[Your instructions]
In the lines below, output everything from the first line through the line containing "COL = S.collection" exactly as it is. Pictures are not part of the output.

[Source data]
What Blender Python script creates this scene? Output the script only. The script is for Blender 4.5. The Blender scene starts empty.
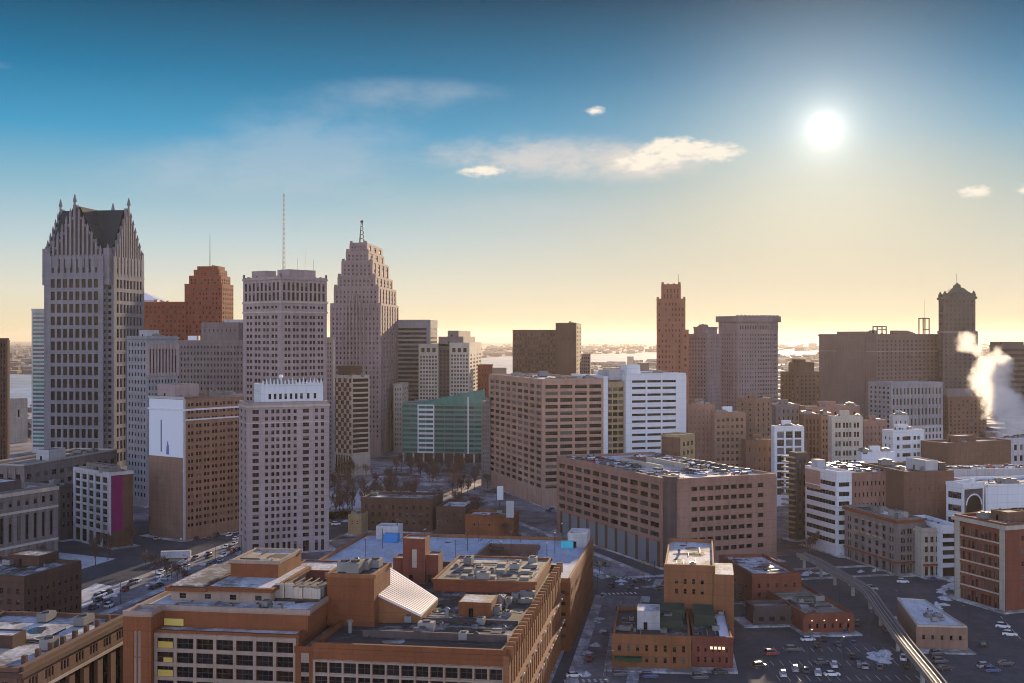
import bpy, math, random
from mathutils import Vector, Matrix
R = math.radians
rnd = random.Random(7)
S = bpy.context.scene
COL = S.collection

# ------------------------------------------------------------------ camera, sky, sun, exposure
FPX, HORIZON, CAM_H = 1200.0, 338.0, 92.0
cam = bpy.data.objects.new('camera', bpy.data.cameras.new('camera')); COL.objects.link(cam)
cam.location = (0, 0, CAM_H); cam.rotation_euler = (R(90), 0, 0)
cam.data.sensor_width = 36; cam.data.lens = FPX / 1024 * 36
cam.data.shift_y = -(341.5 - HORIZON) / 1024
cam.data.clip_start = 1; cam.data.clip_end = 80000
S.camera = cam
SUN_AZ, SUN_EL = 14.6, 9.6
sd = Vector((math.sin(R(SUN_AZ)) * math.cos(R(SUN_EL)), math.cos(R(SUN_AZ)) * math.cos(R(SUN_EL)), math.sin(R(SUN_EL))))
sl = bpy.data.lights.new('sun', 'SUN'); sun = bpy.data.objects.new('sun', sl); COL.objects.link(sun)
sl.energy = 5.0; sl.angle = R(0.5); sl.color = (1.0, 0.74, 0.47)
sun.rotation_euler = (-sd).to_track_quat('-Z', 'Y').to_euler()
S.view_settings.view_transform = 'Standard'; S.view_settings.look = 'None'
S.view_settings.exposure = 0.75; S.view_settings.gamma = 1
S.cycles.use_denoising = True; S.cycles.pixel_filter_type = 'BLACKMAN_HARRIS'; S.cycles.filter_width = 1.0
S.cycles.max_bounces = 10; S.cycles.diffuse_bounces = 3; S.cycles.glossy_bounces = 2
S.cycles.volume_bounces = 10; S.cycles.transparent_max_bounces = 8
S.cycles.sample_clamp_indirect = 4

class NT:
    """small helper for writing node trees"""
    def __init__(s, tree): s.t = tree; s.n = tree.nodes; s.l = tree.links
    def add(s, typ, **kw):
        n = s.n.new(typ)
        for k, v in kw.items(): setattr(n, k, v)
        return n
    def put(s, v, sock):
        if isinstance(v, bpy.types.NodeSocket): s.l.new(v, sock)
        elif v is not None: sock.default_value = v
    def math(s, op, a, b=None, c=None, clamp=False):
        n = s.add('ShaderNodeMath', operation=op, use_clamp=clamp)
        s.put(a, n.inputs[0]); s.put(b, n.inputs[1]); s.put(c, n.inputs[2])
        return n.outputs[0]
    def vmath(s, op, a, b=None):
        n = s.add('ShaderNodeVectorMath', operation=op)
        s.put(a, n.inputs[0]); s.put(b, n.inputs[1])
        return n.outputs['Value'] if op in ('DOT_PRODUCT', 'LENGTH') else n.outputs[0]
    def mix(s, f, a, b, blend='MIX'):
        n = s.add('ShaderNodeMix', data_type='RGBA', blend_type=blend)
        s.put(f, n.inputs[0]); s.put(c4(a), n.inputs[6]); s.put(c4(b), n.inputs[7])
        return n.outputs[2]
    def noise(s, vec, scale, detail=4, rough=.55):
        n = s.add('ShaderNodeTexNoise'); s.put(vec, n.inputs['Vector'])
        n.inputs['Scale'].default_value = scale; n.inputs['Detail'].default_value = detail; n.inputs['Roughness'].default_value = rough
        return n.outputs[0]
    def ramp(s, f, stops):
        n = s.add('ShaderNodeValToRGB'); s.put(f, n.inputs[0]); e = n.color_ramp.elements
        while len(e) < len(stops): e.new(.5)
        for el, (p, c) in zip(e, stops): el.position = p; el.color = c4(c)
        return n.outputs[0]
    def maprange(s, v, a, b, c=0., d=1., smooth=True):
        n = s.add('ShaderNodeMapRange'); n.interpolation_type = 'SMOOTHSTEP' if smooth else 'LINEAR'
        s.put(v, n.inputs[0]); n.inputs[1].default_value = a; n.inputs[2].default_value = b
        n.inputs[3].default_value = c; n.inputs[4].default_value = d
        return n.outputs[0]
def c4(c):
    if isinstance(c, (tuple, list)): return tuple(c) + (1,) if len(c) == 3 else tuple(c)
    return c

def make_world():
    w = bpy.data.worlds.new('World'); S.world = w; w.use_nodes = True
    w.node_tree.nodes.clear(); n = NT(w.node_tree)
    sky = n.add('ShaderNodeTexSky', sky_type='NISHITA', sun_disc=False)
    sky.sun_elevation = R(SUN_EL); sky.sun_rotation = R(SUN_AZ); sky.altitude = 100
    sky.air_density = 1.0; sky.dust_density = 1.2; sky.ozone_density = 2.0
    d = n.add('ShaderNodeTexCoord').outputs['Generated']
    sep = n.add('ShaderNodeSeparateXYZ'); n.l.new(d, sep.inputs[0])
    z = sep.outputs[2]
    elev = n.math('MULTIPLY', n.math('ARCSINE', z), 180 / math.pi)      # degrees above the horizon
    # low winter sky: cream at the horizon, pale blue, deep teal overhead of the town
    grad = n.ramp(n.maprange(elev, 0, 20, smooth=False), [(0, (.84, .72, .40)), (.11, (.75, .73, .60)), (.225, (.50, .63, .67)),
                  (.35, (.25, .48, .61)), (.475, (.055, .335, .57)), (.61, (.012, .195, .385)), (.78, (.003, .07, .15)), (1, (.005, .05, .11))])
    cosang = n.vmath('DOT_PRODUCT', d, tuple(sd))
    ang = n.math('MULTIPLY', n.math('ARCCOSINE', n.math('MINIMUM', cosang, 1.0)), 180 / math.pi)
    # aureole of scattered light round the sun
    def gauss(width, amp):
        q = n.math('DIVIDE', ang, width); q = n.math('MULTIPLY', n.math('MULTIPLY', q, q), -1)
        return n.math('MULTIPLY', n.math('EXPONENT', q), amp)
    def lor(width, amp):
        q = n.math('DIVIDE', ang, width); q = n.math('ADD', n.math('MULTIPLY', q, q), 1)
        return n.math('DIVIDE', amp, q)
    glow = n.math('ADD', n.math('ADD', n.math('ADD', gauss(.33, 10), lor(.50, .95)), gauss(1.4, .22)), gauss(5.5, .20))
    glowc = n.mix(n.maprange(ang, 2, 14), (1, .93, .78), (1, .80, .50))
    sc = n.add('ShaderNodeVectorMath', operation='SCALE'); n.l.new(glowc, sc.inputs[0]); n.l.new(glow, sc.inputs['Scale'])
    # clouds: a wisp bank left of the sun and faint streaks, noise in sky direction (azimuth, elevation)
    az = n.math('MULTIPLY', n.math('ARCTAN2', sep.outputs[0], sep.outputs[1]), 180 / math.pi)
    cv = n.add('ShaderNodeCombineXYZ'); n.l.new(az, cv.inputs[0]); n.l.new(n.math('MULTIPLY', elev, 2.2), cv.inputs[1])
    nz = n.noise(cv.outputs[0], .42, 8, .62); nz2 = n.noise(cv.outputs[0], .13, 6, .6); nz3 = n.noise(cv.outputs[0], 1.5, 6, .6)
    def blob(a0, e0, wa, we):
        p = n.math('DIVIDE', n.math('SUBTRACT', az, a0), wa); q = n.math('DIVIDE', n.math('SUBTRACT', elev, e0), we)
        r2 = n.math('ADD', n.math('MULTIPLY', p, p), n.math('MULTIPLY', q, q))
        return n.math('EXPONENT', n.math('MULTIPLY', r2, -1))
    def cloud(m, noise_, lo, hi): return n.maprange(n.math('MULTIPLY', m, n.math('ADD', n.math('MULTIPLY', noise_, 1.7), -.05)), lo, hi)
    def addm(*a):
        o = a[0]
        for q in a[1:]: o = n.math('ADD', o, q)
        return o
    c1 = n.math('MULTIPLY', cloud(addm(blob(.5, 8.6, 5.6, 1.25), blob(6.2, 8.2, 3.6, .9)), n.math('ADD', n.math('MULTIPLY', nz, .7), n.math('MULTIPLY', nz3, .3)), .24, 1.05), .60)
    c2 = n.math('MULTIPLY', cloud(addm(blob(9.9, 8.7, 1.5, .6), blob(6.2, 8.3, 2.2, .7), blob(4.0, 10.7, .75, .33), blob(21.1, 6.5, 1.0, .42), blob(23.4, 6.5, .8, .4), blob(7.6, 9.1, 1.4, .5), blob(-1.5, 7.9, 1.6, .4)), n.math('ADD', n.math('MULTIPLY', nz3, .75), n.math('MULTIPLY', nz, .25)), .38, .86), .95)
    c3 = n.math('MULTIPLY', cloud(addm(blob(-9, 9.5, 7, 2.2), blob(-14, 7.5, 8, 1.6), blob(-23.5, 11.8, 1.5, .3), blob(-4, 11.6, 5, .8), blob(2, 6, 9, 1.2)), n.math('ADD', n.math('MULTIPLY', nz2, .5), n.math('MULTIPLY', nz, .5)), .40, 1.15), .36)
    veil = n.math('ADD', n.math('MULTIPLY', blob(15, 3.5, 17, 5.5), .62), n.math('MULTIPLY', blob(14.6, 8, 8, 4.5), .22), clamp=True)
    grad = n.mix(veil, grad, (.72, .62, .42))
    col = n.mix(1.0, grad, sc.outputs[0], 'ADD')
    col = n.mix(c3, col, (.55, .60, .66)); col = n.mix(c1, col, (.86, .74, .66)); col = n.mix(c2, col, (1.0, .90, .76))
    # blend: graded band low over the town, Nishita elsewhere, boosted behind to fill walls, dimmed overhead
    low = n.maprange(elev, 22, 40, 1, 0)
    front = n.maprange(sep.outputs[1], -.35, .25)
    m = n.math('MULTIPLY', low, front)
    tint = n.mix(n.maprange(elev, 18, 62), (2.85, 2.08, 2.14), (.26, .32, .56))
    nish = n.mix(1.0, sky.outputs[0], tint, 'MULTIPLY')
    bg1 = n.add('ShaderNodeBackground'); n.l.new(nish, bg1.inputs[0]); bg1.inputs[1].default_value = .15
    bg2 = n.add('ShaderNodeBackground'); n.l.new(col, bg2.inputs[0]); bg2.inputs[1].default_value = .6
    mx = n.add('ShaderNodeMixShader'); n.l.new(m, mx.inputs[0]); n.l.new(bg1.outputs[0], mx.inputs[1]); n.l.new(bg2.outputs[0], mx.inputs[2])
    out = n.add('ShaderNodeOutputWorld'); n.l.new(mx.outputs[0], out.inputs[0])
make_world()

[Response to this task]
What Blender Python script creates this scene? Output the script only. The script is for Blender 4.5. The Blender scene starts empty.
import bpy, math, random
from mathutils import Vector, Matrix
R = math.radians
rnd = random.Random(7)
S = bpy.context.scene
COL = S.collection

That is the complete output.